Master Stephan (Steve Heeter) began his interest (obsession) began with the simple acquisition of a rusty old tool from a pile of other rusty old tools at a local California swap meet.  The tool, once cleaned up, turned out to be an pair of Singer treadle belt pliers from the 40's.  The research into this facinating tool lead Master Stephan to the QuiltingBoard blogsite where like minded folks openly share their information and love of antique and vintage sewing machines.  After mentioning to a friend that this old people powered sewing machine stuff looked really interesting, Master Stephan found himself the recipient of a 1914 Singer model 28 Handcrank.  Taking that machine apart to learn and understand it's workings sparked an interest that has only grown with time.

Then for his birthday, a great friend gave Master Stephan a 1922 Singer Treadle sewing machine.  This machine was rusty, the cabinet was weathered and damaged, and the treadle irons were completely rusted tight.  This friend knew master Stephan all too well.  He know that once given a machine in need of restoration, Master Stephan could not resist.  The interest that had become a facination, became an obsession.

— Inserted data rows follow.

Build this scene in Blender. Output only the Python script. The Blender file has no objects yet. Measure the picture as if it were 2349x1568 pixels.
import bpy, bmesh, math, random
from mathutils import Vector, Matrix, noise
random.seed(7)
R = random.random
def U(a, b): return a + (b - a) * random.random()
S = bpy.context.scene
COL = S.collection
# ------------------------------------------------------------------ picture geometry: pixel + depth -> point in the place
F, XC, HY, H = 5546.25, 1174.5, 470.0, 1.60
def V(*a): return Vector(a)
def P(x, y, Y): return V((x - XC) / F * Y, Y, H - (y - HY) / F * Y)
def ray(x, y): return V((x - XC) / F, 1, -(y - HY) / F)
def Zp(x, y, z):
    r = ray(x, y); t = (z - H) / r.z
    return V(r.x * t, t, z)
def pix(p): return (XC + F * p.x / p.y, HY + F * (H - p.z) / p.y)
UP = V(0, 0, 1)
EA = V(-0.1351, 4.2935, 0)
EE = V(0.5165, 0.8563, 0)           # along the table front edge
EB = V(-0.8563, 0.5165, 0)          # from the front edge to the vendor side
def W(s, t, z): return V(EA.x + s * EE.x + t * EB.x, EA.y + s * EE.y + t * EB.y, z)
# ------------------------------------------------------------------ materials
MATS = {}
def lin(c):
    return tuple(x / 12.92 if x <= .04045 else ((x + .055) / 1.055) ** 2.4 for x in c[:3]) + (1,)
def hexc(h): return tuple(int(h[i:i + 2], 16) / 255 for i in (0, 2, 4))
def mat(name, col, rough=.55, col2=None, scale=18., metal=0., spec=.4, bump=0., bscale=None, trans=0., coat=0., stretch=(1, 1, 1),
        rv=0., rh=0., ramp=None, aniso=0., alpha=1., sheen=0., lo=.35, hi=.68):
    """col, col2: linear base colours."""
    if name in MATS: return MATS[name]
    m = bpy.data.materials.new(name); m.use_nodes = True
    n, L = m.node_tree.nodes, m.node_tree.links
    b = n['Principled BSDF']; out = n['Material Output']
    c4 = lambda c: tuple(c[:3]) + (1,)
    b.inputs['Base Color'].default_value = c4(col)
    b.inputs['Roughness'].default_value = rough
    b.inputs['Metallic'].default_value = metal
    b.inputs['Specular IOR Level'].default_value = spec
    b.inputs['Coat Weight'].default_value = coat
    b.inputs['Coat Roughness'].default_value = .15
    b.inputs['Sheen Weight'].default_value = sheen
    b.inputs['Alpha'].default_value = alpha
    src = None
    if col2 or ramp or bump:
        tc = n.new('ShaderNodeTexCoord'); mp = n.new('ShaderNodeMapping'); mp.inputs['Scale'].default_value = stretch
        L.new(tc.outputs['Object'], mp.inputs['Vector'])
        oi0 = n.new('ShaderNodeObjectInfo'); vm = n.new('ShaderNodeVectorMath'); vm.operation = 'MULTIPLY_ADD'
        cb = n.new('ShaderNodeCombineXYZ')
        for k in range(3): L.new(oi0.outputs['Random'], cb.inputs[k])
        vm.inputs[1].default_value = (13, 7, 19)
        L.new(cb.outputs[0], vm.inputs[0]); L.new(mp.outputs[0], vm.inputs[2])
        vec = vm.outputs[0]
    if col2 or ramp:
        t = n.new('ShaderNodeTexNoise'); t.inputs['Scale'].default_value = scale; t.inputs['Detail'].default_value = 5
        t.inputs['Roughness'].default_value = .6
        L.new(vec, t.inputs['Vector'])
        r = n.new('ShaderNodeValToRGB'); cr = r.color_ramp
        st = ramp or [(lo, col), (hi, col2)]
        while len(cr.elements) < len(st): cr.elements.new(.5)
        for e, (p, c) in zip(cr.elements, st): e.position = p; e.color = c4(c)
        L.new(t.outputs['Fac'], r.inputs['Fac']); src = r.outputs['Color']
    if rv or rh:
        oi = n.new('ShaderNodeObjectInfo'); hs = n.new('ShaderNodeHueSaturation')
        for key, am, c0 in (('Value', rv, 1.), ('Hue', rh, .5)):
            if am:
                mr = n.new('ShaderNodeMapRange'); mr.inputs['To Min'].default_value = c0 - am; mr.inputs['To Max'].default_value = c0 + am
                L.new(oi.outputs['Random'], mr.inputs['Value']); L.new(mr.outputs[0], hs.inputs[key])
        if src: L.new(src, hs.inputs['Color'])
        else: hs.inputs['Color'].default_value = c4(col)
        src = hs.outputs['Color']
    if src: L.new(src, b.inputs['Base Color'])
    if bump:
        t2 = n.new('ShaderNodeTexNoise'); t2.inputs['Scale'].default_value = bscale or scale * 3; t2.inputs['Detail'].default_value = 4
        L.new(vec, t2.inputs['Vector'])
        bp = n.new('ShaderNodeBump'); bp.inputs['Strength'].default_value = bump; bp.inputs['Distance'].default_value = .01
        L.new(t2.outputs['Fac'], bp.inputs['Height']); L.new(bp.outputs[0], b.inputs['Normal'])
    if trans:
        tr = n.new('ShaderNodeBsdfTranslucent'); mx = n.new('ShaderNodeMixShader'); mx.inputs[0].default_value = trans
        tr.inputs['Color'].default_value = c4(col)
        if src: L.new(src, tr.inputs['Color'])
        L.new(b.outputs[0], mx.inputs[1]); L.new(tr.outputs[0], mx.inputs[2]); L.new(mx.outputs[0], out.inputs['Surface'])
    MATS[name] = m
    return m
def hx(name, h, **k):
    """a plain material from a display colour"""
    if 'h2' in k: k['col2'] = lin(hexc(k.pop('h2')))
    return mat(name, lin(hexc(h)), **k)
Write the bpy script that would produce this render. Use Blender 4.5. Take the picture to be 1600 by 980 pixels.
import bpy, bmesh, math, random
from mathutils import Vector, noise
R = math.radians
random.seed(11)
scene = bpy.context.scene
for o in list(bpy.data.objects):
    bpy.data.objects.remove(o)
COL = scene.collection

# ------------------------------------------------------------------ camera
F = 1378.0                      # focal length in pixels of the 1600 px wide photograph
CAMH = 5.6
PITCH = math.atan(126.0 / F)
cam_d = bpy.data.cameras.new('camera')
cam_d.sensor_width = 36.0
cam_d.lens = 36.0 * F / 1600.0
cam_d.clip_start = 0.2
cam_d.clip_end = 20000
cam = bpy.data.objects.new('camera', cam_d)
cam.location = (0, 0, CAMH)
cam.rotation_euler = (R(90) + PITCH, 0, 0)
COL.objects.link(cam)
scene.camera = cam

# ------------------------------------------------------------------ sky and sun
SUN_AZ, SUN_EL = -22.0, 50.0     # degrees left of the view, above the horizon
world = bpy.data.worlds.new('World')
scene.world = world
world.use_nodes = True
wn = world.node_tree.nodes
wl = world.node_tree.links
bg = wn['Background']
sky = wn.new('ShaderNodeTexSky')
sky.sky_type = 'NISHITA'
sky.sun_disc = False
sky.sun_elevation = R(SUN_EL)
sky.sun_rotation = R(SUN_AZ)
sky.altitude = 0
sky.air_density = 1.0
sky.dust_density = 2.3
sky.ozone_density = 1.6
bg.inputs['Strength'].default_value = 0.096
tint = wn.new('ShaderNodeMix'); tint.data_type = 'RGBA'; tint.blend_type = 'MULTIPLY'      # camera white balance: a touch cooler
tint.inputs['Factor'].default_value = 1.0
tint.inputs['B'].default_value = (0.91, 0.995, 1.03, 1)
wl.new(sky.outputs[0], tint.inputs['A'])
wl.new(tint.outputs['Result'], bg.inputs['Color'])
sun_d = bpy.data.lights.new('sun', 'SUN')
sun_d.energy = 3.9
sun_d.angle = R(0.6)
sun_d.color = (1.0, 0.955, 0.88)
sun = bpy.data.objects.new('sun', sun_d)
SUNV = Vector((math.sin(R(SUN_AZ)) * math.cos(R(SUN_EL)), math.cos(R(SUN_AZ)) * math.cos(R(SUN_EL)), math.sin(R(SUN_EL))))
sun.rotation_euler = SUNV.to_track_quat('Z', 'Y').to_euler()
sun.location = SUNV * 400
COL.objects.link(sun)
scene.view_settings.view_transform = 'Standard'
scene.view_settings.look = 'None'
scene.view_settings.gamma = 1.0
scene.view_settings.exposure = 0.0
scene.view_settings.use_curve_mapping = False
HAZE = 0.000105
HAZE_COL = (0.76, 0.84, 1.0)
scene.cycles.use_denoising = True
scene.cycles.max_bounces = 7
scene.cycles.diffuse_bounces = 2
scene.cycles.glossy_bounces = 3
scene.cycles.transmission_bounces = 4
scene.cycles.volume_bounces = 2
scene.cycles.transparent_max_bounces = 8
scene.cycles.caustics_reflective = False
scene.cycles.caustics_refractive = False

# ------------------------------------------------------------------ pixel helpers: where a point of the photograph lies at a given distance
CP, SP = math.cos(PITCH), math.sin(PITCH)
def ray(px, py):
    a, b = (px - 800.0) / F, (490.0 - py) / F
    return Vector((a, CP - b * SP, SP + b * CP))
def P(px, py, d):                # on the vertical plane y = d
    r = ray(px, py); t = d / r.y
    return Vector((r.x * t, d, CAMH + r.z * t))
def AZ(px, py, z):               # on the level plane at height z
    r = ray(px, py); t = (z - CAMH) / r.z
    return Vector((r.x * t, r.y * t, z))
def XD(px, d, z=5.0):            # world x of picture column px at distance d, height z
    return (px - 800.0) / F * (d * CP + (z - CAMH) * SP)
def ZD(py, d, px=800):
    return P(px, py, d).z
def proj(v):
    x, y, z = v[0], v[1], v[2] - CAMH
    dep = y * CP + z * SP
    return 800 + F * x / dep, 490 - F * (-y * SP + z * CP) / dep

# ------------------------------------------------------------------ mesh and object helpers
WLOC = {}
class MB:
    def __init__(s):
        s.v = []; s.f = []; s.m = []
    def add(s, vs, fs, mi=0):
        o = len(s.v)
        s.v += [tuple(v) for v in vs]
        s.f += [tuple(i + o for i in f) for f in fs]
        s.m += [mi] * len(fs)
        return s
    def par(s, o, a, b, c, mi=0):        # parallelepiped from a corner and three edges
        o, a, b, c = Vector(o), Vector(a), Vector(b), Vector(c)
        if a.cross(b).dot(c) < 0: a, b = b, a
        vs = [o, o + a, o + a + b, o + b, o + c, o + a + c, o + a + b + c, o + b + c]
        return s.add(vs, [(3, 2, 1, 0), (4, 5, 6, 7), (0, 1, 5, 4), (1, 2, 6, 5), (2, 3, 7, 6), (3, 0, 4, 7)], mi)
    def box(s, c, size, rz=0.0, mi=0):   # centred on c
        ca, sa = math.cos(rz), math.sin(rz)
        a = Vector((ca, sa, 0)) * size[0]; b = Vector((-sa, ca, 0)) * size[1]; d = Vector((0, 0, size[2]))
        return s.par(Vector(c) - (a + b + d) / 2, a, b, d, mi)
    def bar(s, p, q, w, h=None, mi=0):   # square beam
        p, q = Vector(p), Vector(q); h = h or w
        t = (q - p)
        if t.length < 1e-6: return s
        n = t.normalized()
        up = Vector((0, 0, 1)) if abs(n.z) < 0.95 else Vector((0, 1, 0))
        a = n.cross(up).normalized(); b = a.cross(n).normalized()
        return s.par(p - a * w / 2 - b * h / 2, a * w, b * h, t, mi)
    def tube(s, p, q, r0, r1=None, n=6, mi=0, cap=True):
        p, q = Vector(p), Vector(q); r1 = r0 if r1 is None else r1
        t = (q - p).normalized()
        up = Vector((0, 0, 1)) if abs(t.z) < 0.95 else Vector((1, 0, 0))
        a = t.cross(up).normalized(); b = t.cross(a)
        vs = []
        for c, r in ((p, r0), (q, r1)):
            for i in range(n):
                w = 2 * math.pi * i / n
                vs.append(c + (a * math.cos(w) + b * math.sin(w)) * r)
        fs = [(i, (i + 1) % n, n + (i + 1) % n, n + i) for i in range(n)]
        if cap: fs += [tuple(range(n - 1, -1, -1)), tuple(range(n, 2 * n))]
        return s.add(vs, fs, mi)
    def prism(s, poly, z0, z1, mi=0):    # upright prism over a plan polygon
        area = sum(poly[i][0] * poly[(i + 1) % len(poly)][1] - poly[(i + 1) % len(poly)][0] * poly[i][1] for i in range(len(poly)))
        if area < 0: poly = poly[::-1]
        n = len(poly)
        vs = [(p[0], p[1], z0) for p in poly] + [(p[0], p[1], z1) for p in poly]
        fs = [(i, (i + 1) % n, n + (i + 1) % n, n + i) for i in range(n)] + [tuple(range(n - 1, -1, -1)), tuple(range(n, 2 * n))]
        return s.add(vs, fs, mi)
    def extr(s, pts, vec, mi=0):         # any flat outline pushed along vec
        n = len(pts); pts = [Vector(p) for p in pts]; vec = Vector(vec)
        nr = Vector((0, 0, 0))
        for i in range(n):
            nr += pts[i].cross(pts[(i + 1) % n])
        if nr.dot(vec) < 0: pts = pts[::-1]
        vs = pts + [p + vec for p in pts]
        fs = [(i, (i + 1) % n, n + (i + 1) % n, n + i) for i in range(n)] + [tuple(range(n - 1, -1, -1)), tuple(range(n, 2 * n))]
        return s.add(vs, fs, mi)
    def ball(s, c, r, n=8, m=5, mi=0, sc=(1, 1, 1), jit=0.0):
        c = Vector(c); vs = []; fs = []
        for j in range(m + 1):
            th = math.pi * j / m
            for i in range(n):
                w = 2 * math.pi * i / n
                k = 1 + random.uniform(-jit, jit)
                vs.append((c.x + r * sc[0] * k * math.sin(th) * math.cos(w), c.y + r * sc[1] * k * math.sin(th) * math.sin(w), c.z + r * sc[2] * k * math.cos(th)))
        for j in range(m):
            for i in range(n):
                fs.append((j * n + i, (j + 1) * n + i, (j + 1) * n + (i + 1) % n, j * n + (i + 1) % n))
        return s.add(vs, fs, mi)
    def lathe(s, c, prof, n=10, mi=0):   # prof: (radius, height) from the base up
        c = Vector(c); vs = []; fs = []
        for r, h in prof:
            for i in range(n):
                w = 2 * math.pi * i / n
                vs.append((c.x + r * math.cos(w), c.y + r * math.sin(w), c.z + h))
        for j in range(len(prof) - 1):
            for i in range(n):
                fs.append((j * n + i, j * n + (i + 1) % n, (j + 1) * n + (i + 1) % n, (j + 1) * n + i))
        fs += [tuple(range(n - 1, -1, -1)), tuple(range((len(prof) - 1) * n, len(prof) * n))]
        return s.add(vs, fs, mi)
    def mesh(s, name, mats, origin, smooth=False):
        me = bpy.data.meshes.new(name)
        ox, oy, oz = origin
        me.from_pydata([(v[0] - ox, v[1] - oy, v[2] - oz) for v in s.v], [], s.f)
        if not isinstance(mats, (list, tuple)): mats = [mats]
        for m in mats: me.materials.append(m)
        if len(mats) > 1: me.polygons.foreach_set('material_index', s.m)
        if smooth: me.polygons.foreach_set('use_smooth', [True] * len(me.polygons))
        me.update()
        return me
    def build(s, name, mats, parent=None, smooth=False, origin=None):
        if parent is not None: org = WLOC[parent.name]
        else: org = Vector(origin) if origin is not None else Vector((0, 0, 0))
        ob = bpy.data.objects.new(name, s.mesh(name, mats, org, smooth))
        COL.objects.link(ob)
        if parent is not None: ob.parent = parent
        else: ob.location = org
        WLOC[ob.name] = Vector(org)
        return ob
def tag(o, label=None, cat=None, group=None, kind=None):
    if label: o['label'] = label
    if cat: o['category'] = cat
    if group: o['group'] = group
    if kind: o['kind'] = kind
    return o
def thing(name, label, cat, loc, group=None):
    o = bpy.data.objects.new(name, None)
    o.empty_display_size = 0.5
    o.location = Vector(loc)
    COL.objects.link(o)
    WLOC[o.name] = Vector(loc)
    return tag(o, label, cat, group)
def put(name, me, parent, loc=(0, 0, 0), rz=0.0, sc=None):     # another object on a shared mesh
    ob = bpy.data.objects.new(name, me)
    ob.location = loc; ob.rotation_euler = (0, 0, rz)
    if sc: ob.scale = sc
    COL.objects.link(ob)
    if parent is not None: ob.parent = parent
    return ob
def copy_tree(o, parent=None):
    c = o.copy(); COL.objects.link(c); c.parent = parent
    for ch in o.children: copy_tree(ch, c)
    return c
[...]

The Victorian Sweatshop is born

The Victorian Sweatshop began in 2012 with the simple and innocious phrase "that sounds like fun".  The phrase was in response to a coworker asking if we would like to show off our machines at a local "Steampunk" event.  Master Stephan had a certain "attitude" about steampunk folks because of their reputation for taking mechanical things apart to make costumes out of, including old and rare sewing machines.  The original idea was to simply show folks how amazing these machines were, share their history, and hopefully infuse a sense of wonder and respect for them that would minimize future 'scavanging' of rare parts.

The event was a huge success!  So much so that we were asked to come back next year, as well as being referred to other events in the area that might appreciate this particular exhibition.